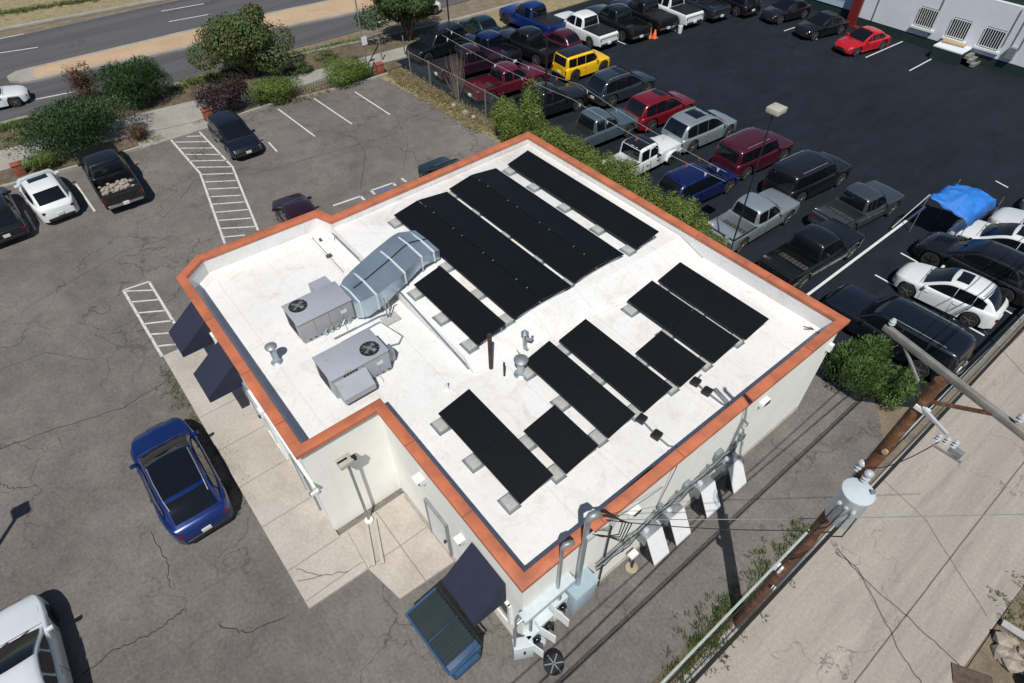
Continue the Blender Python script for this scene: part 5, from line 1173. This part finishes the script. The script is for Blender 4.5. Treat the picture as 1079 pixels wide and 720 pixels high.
shrub('barberry_bush', 'low dull red shrub at the right foot of the largest bush', 'bush', 146, 148, .8, .8, .9, 1900, .11, 'redbrown', .1, sg, seed=16)
shrub('clipped_bush', 'light green bush along the kerb between the purple bush and the lattice', 'bush', 292, 108, 1.15, 2.1, 1.45, 11000, .12, 'bright', .2, sg, seed=7, lobes=18)
shrub('clipped_bush', 'light green bush along the kerb right of the lattice', 'bush', 366, 88, 1.2, 1.9, 1.6, 11000, .12, 'bright', .2, sg, seed=8, lobes=16)
shrub('street_tree', 'green and rust tinted tree beside the median at upper left', 'tree', 268, 84, 2.9, 3.3, 4.6, 25000, .16, 'maple', 0, None, True, 9, 26, .35)
shrub('street_tree', 'green tree cut by the top edge beside the dark pickups', 'tree', 432, 44, 3.0, 3.9, 4.4, 30000, .16, 'tree', 0, None, True, 10, 26, .9)
shrub('weedy_bush', 'dark green trailing bush under the street tree', 'bush', 316, 78, .9, 1.4, .6, 2600, .12, 'tree', .1, sg, seed=11)
shrub('weedy_bush', 'grey green low shrub between the street tree and the sign post', 'bush', 345, 64, .8, 1.0, .55, 2600, .10, 'weed', .2, sg, seed=12)
shrub('alley_shrub', 'big green shrub between the right corner of the building and the utility pole', 'bush', 905, 400, 1.15, 1.7, 1.35, 12000, .13, 'alders', .7, None, seed=13, lobes=16, world=tuple(G(905, 388, .6)))
shrub('alley_shrub', 'smaller dark green shrub closer to the utility pole', 'bush', 945, 415, .85, 1.2, 1.05, 6000, .12, 'alders', .5, None, seed=14, lobes=12, world=tuple(G(941, 410, .5)))
# ivy hedge on the fence
hd = empty('ivy_hedge', (-18, 20.9, 0), 'long ivy covered fence between the building and the car lot', 'hedge')
mb = MB(); rnd = random.Random(3)
x = -27.6
while x < -11.2:
    h = 2.25+.25*math.sin(x*1.7)+.2*rnd.random(); wd = .5+.15*rnd.random()
    if -25.6 < x < -24.5: h += 1.3-.9*abs(x+25.05)
    if x > -13.5: h -= .1
    leaves(mb, (x+18, .25-.04*(x+27)*.4, h*.58), .85, wd+.4, h*.6, 2300, .12, seed=int(x*100) & 0xffff, up=.15, lobes=6)
    x += .5
mb.build('foliage', LM['ivy'], hd)
mb = MB()
for k in range(10): mb.tube([(-9+k*1.8, .5, 0), (-9+k*1.8+.1, .55, 1), (-9+k*1.8, .5, 2.0)], .03, 6)
mb.build('stems', M['bark'], hd)
# bare shrub by the fence
x, y = G(478, 108, 0); bs_ = empty('bare_shrub', (x, y+.3, 0), 'leafless brown shrub growing through the chain link fence', 'shrub'); mb = MB(); rnd = random.Random(5)
for k in range(60):
    t = rnd.random()*6.28; q = rnd.uniform(.1, .75); h = rnd.uniform(1.6, 3.3); P_ = [(0, 0, 0), (math.cos(t)*q*.4, math.sin(t)*q*.4, h*.4), (math.cos(t)*q*.9, math.sin(t)*q*.9, h*.8), (math.cos(t)*q, math.sin(t)*q, h)]
    mb.tube(P_, [.025, .018, .01, .004], 4)
mb.build('twigs', M['deadtwig'], bs_)
# weeds and grass as ground cover
def cover(name, label, cat, areas, mat, size, seed):
    rnd = random.Random(seed); mb = MB()
    for (x0, y0, x1, y1, n, hh) in areas:
        for i in range(n):
            t = rnd.random(); cx = x0+(x1-x0)*t+rnd.gauss(0, .28); cy = y0+(y1-y0)*t+rnd.gauss(0, .28)
            for k in range(11):
                a = rnd.random()*6.28; s = size*rnd.uniform(.5, 1.3); hgt = hh*rnd.uniform(.3, 1); bx_ = cx+rnd.gauss(0, .06); by_ = cy+rnd.gauss(0, .06)
                p = Vector((bx_, by_, .01)); d = Vector((math.cos(a), math.sin(a), 0)); e = Vector((-d.y, d.x, 0))*s*.28
                mb.add([p-e*.5, p+e*.5, p+d*s*.5+e*.6+Vector((0, 0, hgt*.6)), p+d*s+Vector((0, 0, hgt)), p+d*s*.5-e*.6+Vector((0, 0, hgt*.6))], [(0, 1, 2, 3, 4)])
    o = mb.build(name, LM[mat]); o['kind'] = 'stuff'; return o
g = G
cover('weeds', '', '', [(*g(712, 712), *g(768, 640), 170, .22), (*g(745, 690), *g(800, 612), 70, .18), (*g(800, 612), *g(850, 555), 110, .2), (*g(1079, 612), *g(1056, 650), 25, .12), (*g(1079, 655), *g(1070, 675), 15, .12)], 'weed', .06, 21)
cover('weeds', '', '', [(*g(188, 408), *g(215, 455), 60, .1), (*g(222, 460), *g(258, 530), 60, .16), (*g(176, 385), *g(192, 415), 40, .1), (*g(150, 350), *g(155, 352), 3, .1), (*g(205, 130), *g(215, 128), 50, .12), (*g(218, 152), *g(206, 166), 25, .08), (*g(150, 150), *g(170, 146), 80, .15), (*g(290, 230), *g(305, 236), 4, .1)], 'weed', .06, 22)
cover('dry_grass', '', '', [(-39.5, 21.2, -27.2, 21.7, 1500, .16), (-38.5, 20.6, -29, 20.7, 500, .1), (*g(410, 75), *g(430, 92), 120, .18), (-44.2, 24, -41.5, 32, 400, .12), (-43.6, 31, -42, 50, 500, .12), (*g(300, 108), *g(345, 95), 160, .3), (*g(330, 80), *g(365, 62), 60, .2)], 'dry', .08, 23)
cover('weeds', '', '', [(-48.6, -4, -47.6, 3, 1500, .28), (-47.5, 3, -46.8, 9, 700, .22), (-47.2, 9, -46.4, 15, 800, .35), (-46.8, 16, -46, 22, 350, .2), (-72, -4, -68.5, 12, 900, .3), (*g(230, 95), *g(260, 98), 120, .2)], 'weed', .16, 24)
cover('dry_grass', '', '', [(-47.4, -6, -46.2, 4, 900, .2), (-46.2, 8, -45.2, 20, 800, .16), (-46, 14, -44.2, 24, 500, .12), (-44.2, 30, -42, 60, 600, .15)], 'dry', .12, 25)

# ------------------------------------------------------------------ fence, posts, pennants, lamps
fn = empty('chain_link_fence', (-38, 21.4, 0), 'chain link fence with rusty top rail beside the back of the parking lot', 'fence')
x0, y0 = -37.9, 21.4; x1, y1 = -27.1, 22.0
def fp(t, z): return Vector((x0+(x1-x0)*t+38, y0+(y1-y0)*t-21.4, z))
for t in (0, .21, .49, .74, 1): MB().tube([fp(t, 0), fp(t, 1.95)], .04, 8).build('post', M['galv'], fn)
MB().tube([fp(0, 1.85), fp(1, 1.85)], .025, 6).build('top_rail', M['deadtwig'], fn)
mb = MB(); Lf = 10.9; st = .14; Hh = 1.8
def seg(a, b):
    n = Vector((0, 1, 0))*.0; w_ = .0035; d = (b-a).normalized(); e = d.cross(Vector((0, 1, 0))).normalized()*w_
    mb.add([a-e, b-e, b+e, a+e], [(0, 1, 2, 3)])
s_ = -Hh
while s_ < Lf:
    for sg_ in (1, -1):
        a0, z0, a1, z1 = (s_, 0, s_+Hh, Hh) if sg_ > 0 else (s_+Hh, 0, s_, Hh)
        for q in (0,):
            A = [a0, z0]; B = [a1, z1]
            def cl(P_, Q_):
                if P_[0] < 0: f = (0-P_[0])/(Q_[0]-P_[0]); return [0, P_[1]+f*(Q_[1]-P_[1])]
                if P_[0] > Lf: f = (Lf-P_[0])/(Q_[0]-P_[0]); return [Lf, P_[1]+f*(Q_[1]-P_[1])]
                return P_
            A2 = cl(A, B); B2 = cl(B, A)
            if A2[0] >= -1e-6 and B2[0] >= -1e-6: seg(fp(A2[0]/Lf, A2[1]+.03), fp(B2[0]/Lf, B2[1]+.03))
    s_ += st
mb.build('wire_mesh', M['galv'], fn)
for k, (px, py, h, lab) in enumerate(((403, 66, 1.7, 'slim pale post on the street sidewalk'), (427, 60, 1.5, 'slim pale post just left of the chain link fence'), (700, 238, 1.5, 'old white fence post sticking out of the ivy'), (771, 251, 1.3, 'pale weathered post between the ivy and the silver pickup'), (597, 130, .1, ''))):
    if lab: x, y = G(px, py, 0) if k < 2 else ((-13.9, 20.9) if k == 2 else (-11.35, 21.2)); tag(MB().tube([(x, y, 0), (x, y, h if k < 2 else 2.0)], .05 if k < 2 else .1, 8).build('post', M['galv'] if k < 2 else M['greywood']), lab, 'post')
for k, (px, py, lab) in enumerate(((24, 185, 'red brick pillar behind the white hatchback'), (221, 127, 'red brick pillar behind the black nose out car'), (401, 78, 'red brick pillar near the chain link fence'))):
    x, y = G(px, py, 0); o = empty('brick_pillar', (x, y, 0), lab, 'pillar', 'brick pillars at the lot entrances'); MB().box((0, 0, .35), (.42, .5, .7)).build('shaft', M['brick'], o, bevel=.01); MB().box((0, 0, .73), (.48, .56, .06)).build('cap', M['brick'], o, bevel=.01)
x, y = G(333, 96, 0); o = empty('lattice_fence', (x, y, 0), 'short white lattice fence between the two light green bushes', 'fence', None, rad(2))
mb = MB()
for k in range(11): mb.box((0, -1.0+k*.2, .35), (.04, .05, .7))
mb.build('slat', M['curb'], o); mb = MB(); mb.box((0, 0, .12), (.05, 2.1, .06)); mb.box((0, 0, .62), (.05, 2.1, .06)); mb.build('rail', M['curb'], o)
x, y = G(387, 72, 0); o = empty('sign_post', (x, y, 0), 'thin dark pole with a small white sign by the street sidewalk', 'sign post'); MB().tube([(0, 0, 0), (.05, 0, 6)], .05, 8).build('pole', M['steel'], o); MB().box((.1, .1, 1.9), (.03, .4, .55)).build('sign_plate', M['white'], o)
x, y = G(391, 80, 0); tag(MB().tube([(x, y, 0), (x+.1, y+.35, .9)], .05, 6).build('leaning_stake', M['black']), 'dark leaning stake beside the brick pillar near the fence', 'stake')
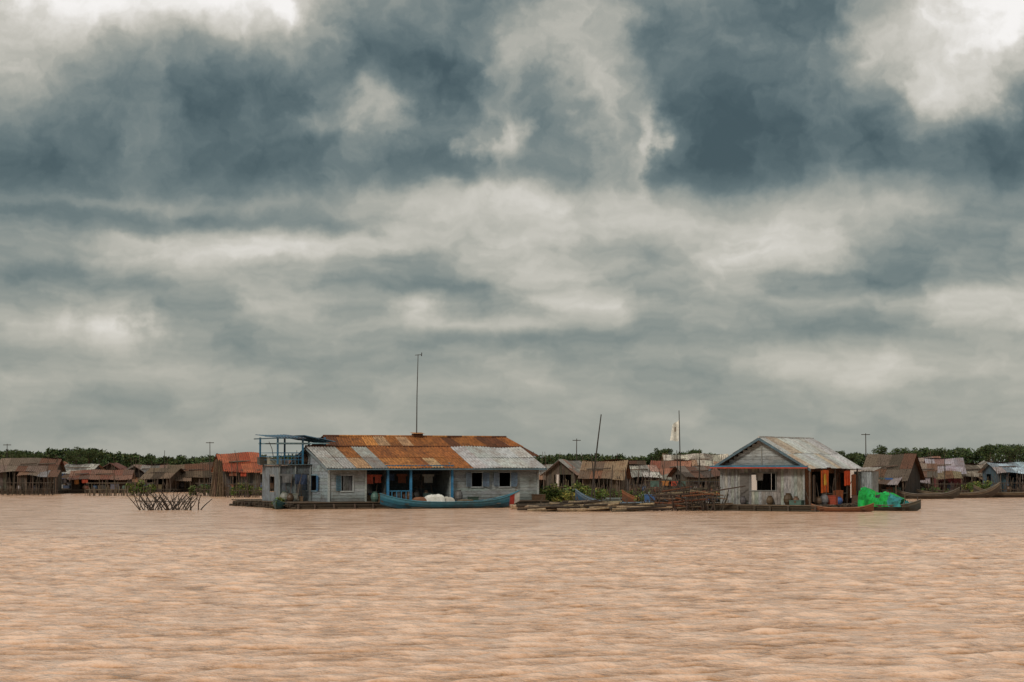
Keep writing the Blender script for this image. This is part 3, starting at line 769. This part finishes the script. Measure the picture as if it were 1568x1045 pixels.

*PROMPT*
Gather and copy every line of the data in which the string "Blender" is found.

*EXERCISE RESULT*
Continue the Blender Python script for this scene: part 5, from line 1173. This part finishes the script. The script is for Blender 4.5. Treat the picture as 1079 pixels wide and 720 pixels high.
Keep writing the Blender script for this image. This is part 3, starting at line 769. This part finishes the script. Measure the picture as if it were 1568x1045 pixels.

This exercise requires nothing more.